The fact is, you cannot even measure the utilization rate of say an auto assembly plant in today’s world. It is all a function of line speed, robot function and capacity and vehicle configuration and complexity; and the latter, in turn, are the result of discretionary choices as to capital investment levels and vehicle design.
The bottom line is simple. There is no such thing as potential GDP, yet in Yellen’s model that is the only thing.
So as she and her posse of money printers attempt to achieve impossible macroeconomic targets embedded in a tinker toy model of economic reality, there is only one implication. That is, look out below!
The only thing they are doing is deforming and inflating the Wall Street casino. As we have demonstrated so many times, the household credit channel of monetary policy transmission is over and done because we have reached a condition of peak debt.
Consequently, the one-time parlor trick of leveraging-up household balance sheets was exhausted long-ago by Yellen’s Keynesian forbearers. Consumer spending is now strictly a function of current production and income, and that is punk owing to Washington’s smothering of supply side energies with taxes, regulations and cheap foreign goods.
In fact, notwithstanding the boom in student loans and auto finance, nominal household debt has been stagnant. That fact alone is dispositive.
Monetary policy works not through magic and sentiment, but via cheap interest rates that encourage people to borrow more than they would otherwise. They haven’t.
In point of fact, the primary source of private sector credit growth since the pre-crisis peak has been in the business sector. Credit market debt outstanding in nonfinancial business has risen from $10.6 trillion on the eve of the financial crisis to $12.6 trillion.
Yet the lion’s share of that $2 trillion gain is accounted for by the surge of high yield loans and bonds, which have more than doubled from $1.2 trillion to $2.6 trillion during the same period.
And one thing can be said with authority with respect to this soaring pile of junk. Namely, that it was overwhelmingly used for financial engineering in the form of stock buybacks, M&A deals and LBO’s. It thereby help to drive up the price of existing financial assets, not expand the US economy’s productive capacity and efficiency.
In this context, the march of the junk debt yield curves shown below says it all. The Fed’s heavy-handed financial repression did not trigger a domestic investment boom as Bernanke promised the Congress over and over during his twice yearly forays in deception on Capitol Hill; it simply stampeded yield-starved money managers and retail investors alike into the junk bond market regardless of risk.

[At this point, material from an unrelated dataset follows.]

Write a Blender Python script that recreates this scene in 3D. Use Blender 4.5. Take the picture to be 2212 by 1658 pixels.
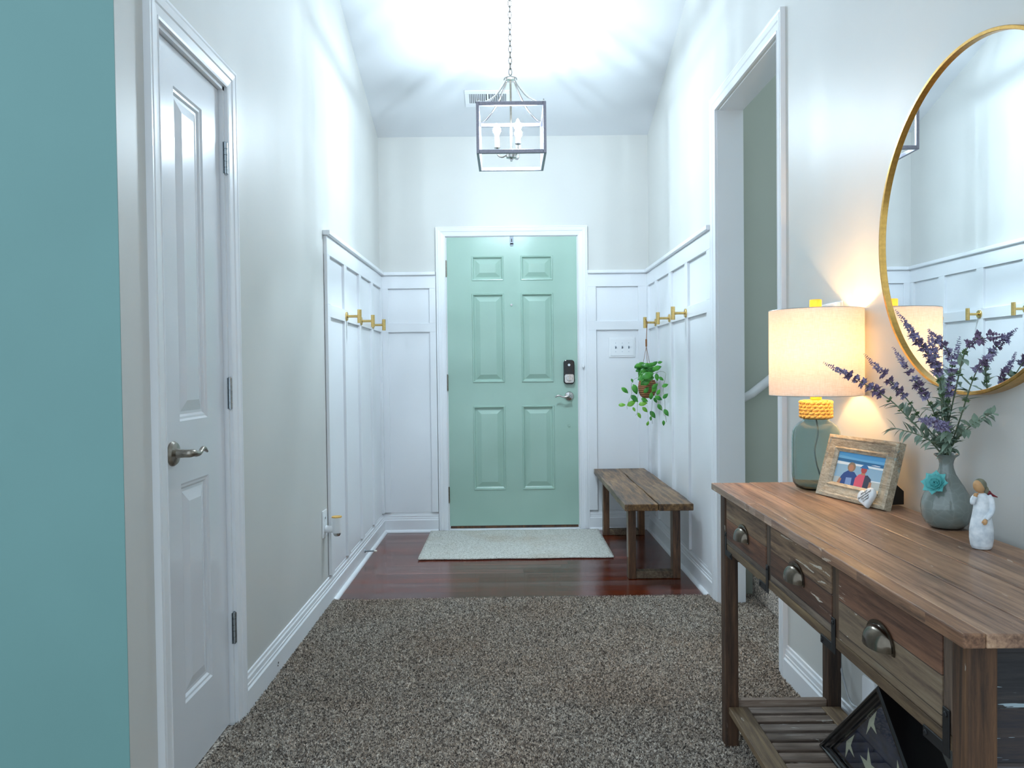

Stated differently, the major channel of monetary policy transmission that actually worked during the past seven years was the junk debt market. And that $2.6 trillion enterprise in the mispricing of risk was the primary driver of $5 trillion in domestic M&A deals and stock buybacks since the crisis.
Yellen and her cohort have no clue, however, that all of their massive money printing never really left the canyons of Wall Street, but instead inflated the mother of all financial bubbles.
So they are fixing to blow-up the joint for the third time this century.
That was plain as day when our Keynesian school marm insisted that the Third Avenue credit fund failure this past week was a one-off event—-a lone rotten apple in the barrel.
Now that is the ultimate in cluelessness.